ADI’s ‘Tikkun Olam’ Program Teaches Israeli Teens About Disability Inclusion

To mark Jewish Disability Awareness and Inclusion Month ADI’s “Tikkun Olam” program is rolling out special educational seminars and activities at schools across the country. Now in its second year, Tikkun Olam is an experiential education program that exposes Israeli high school students to peers with disabilities and imparts the importance of acceptance and inclusion through lectures, workshops and hands-on volunteering opportunities. Geared towards students entering the ninth grade, Tikkun Olam was established to bring about a change in societal attitude towards individuals with disabilities through youth leadership and community engagement. In its first year, more than 10,000 Israeli students from 60 schools participated in the program, leADIng to a noticeable spike in youth-led volunteerism and social activism initiatives.

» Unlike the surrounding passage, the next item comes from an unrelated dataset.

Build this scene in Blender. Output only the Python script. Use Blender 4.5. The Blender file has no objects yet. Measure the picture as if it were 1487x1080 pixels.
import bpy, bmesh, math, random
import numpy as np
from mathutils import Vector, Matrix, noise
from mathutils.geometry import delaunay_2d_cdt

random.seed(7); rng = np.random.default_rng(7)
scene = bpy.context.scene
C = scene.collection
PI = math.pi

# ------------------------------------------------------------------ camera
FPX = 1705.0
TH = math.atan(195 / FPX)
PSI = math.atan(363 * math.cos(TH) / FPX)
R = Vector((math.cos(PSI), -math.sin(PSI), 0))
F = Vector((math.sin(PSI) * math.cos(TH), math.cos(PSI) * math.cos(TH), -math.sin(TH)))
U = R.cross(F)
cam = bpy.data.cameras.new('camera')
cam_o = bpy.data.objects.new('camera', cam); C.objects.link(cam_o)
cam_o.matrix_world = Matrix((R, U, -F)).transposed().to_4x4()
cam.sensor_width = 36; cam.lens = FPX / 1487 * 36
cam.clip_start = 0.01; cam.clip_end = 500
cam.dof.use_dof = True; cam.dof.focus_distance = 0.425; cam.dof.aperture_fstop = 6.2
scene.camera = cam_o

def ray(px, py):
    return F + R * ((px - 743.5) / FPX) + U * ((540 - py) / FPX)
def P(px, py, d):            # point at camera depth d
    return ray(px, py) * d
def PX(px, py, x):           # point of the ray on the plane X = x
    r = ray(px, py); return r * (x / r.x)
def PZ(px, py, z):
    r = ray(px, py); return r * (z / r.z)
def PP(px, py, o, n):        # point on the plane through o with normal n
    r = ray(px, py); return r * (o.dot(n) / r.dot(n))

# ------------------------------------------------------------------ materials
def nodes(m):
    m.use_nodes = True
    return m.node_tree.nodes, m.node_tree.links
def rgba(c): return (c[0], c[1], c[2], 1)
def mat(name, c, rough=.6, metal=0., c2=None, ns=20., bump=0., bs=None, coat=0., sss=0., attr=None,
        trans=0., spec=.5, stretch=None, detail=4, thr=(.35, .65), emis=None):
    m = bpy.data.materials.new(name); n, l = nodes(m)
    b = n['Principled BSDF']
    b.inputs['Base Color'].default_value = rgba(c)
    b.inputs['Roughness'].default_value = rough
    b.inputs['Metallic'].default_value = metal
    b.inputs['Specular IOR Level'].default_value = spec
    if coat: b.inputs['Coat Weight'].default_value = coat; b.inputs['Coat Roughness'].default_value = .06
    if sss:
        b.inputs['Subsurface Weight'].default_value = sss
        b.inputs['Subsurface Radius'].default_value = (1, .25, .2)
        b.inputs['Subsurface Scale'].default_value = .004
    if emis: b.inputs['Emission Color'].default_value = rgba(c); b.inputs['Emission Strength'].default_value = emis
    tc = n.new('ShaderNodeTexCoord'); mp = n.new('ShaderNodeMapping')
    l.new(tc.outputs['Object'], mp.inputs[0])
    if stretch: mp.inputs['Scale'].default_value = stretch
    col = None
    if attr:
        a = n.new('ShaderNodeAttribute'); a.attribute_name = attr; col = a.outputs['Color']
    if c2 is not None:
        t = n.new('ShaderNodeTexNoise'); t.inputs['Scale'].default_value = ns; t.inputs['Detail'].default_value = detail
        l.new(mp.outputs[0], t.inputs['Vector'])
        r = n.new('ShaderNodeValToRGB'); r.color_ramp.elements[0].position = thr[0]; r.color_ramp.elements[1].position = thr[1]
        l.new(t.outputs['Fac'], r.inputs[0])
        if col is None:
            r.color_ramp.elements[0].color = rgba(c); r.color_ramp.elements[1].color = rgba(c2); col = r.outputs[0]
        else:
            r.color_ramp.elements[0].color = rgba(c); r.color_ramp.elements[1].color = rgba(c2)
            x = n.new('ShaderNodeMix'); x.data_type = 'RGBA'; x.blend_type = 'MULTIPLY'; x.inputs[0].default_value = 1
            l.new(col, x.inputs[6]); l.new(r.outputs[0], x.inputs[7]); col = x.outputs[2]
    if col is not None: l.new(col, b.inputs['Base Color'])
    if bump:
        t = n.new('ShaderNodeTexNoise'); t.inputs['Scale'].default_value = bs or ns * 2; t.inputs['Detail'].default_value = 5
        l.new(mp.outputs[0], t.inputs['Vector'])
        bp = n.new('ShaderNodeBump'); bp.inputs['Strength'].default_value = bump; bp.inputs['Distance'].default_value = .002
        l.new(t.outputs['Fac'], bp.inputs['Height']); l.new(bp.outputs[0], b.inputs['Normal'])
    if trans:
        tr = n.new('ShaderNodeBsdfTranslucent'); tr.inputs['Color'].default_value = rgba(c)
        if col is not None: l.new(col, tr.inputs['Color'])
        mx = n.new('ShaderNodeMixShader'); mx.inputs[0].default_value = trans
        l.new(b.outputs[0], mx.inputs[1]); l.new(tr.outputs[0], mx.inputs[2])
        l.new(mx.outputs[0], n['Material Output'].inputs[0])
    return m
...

At every school, the Tikkun Olam programming begins with a lecture by a disability care professional that introduces the students to the various types of disabilities, the concept of accessibility, and the impact of inclusion on society at large. Students then participate in a variety of workshops that range from meetings with teenagers and adults with disabilities who explain how they navigate their worlds on a daily basis to informational videos about specific visible and invisible disabilities to hands-on “disability experiences,” such as navigating an obstacle course in wheelchairs, walking the school grounds with blindfolds and canes, experiencing a sensory overload, and conversing in sign language while wearing noise-canceling headphones. Following the educational seminars at their respective schools, classes are invited to take part in “field activities,” opportunities to assist peers with disabilities in fun and educational settings, in the hopes that these outings will serve as a springboard for volunteerism.

Tikkun Olam’s special JDAIM programming is comprised of 15 events, including education seminars with new participants, field activities at ADI centers, and a fully-accessible Purim carnival at Yeshivat Bnei Akiva Lapid in Modiin, where 80 students from the Harim School will be the guests of honor.